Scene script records
● ● ● ● ●

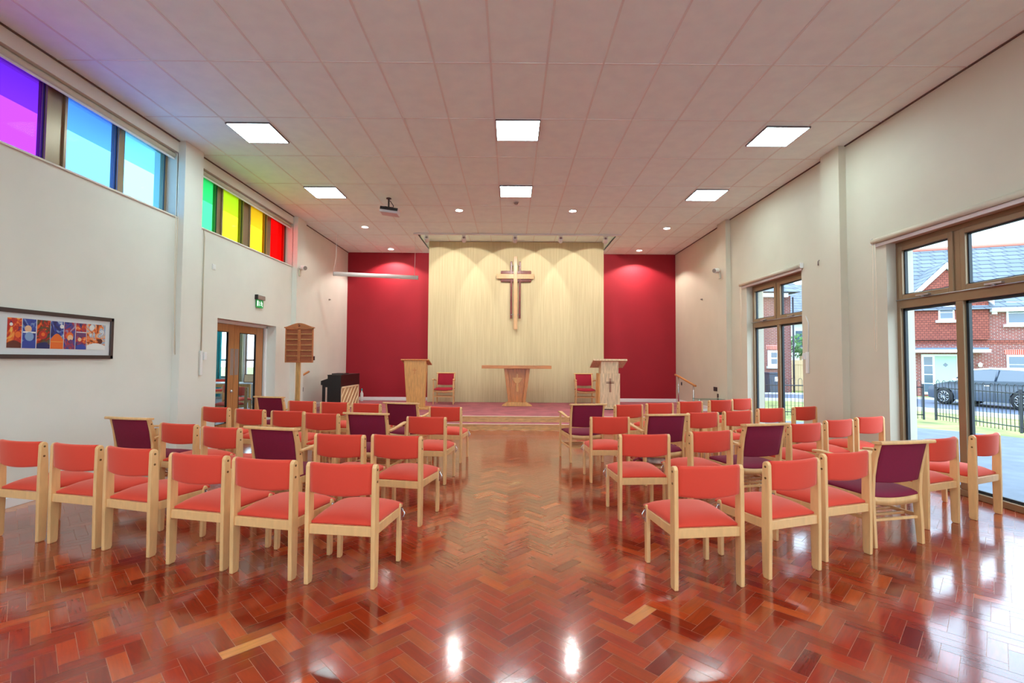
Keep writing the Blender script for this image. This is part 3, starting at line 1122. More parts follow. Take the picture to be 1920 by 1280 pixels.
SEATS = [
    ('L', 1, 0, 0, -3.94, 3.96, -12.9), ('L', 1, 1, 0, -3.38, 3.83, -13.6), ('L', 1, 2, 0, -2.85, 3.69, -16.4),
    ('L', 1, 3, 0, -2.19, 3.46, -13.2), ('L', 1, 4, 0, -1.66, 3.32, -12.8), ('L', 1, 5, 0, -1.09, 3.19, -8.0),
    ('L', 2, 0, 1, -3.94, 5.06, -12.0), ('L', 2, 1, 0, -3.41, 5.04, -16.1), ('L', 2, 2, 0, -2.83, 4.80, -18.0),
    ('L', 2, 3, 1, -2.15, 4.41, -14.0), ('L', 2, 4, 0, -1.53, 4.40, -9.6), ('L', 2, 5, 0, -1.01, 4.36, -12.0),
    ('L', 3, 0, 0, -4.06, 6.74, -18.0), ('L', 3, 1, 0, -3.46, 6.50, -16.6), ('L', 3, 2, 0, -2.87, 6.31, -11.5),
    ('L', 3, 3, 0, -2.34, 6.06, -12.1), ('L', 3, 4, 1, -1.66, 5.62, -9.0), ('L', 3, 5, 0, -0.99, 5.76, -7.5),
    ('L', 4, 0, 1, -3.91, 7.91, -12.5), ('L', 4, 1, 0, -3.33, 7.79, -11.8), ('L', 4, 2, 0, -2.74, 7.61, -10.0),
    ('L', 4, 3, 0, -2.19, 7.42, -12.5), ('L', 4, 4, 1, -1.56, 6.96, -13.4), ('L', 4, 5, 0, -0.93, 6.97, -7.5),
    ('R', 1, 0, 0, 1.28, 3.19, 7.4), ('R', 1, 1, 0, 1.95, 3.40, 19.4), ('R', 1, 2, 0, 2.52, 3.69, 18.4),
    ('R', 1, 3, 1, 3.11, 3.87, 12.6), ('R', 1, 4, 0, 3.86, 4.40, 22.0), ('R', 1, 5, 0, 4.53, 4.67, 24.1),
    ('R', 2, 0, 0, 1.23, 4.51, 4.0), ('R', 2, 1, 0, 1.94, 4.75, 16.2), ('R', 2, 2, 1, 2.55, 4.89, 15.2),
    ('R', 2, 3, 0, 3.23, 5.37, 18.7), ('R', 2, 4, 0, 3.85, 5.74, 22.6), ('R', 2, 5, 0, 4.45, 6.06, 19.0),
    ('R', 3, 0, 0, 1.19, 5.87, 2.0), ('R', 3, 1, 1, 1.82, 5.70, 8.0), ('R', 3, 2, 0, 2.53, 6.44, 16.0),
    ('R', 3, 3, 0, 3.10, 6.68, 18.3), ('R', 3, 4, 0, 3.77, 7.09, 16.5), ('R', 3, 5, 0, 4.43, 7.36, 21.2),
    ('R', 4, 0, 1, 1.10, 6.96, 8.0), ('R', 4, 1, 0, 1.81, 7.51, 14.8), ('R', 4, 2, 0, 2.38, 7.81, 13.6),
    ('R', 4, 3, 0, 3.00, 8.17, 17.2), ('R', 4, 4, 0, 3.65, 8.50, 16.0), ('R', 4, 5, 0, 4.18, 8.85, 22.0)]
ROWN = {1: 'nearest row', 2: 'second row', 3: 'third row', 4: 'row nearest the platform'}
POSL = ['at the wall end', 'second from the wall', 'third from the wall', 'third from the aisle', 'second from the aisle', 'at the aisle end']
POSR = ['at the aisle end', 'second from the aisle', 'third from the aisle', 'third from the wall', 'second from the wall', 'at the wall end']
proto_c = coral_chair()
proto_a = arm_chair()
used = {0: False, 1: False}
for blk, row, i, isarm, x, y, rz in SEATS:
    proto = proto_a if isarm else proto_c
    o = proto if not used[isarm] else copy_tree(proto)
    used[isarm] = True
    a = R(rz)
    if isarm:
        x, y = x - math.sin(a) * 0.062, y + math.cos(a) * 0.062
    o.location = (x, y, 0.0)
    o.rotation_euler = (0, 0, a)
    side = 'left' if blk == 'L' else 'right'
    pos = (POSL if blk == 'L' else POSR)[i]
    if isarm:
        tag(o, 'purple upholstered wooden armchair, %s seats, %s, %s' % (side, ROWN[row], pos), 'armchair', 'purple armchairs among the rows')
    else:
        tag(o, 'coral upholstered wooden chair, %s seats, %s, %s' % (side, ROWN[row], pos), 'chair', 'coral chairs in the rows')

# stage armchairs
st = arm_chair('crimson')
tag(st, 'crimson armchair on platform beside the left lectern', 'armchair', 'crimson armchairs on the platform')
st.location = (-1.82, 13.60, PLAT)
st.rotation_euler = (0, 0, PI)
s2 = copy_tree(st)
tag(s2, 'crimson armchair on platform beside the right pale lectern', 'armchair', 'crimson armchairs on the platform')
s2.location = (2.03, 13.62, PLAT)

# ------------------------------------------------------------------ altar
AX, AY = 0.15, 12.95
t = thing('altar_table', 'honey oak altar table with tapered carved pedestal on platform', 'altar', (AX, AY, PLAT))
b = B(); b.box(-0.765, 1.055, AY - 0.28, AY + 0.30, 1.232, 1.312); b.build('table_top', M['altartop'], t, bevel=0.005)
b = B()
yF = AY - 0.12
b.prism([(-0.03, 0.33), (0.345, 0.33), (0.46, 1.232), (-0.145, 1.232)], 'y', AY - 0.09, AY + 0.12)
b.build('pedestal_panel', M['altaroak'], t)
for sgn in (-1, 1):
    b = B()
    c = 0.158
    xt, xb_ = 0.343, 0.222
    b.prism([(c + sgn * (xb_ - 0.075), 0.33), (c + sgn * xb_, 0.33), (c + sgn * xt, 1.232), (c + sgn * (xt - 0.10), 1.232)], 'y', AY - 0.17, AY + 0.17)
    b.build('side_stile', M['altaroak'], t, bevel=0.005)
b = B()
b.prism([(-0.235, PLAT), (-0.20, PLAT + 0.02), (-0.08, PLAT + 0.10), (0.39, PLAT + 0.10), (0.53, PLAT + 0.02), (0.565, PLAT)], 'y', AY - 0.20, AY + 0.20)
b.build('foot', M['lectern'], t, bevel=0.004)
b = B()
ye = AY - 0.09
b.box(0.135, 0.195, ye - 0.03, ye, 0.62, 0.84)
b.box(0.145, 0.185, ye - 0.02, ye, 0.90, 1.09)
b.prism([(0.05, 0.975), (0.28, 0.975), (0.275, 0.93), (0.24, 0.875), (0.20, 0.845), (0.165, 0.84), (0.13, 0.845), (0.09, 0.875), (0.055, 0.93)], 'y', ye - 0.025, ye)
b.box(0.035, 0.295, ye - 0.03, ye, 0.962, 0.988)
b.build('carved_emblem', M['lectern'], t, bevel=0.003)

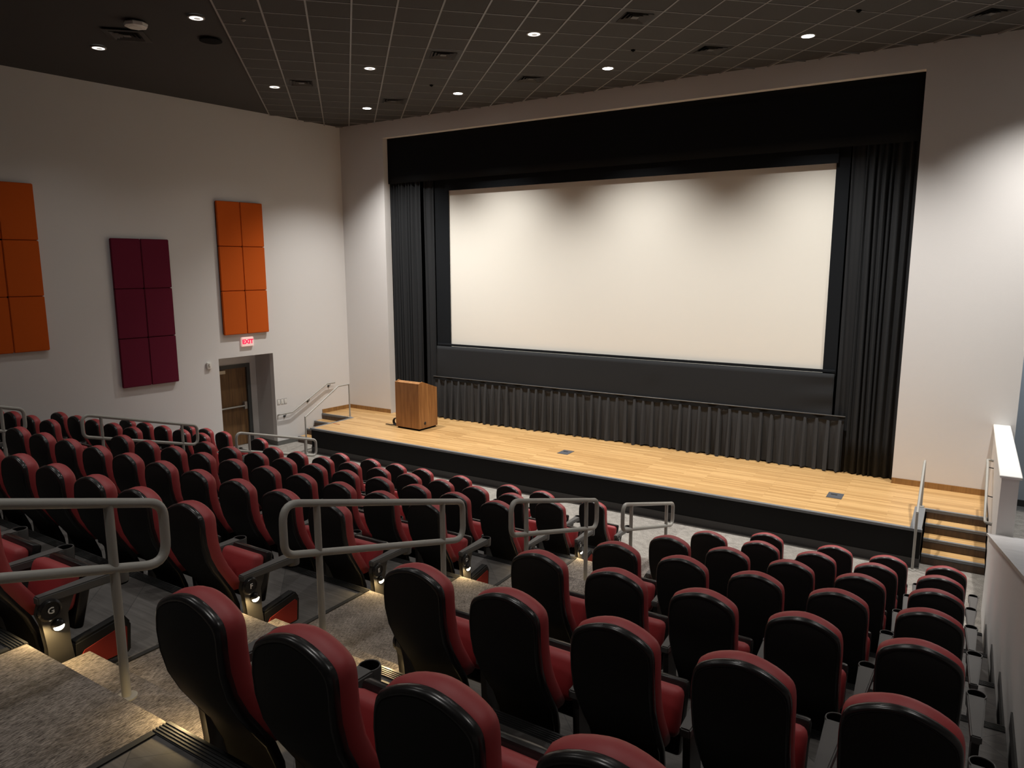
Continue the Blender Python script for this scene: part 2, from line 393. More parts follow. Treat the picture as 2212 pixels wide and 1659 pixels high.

● ● ● ● ●

GIVEN INSTRUCTION
Identify the lines that contain the string "this", and copy every one of them.

CORRECT RESULT
Keep writing the Blender script for this image. This is part 3, starting at line 1122. More parts follow. Take the picture to be 1920 by 1280 pixels.
Continue the Blender Python script for this scene: part 2, from line 393. More parts follow. Treat the picture as 2212 pixels wide and 1659 pixels high.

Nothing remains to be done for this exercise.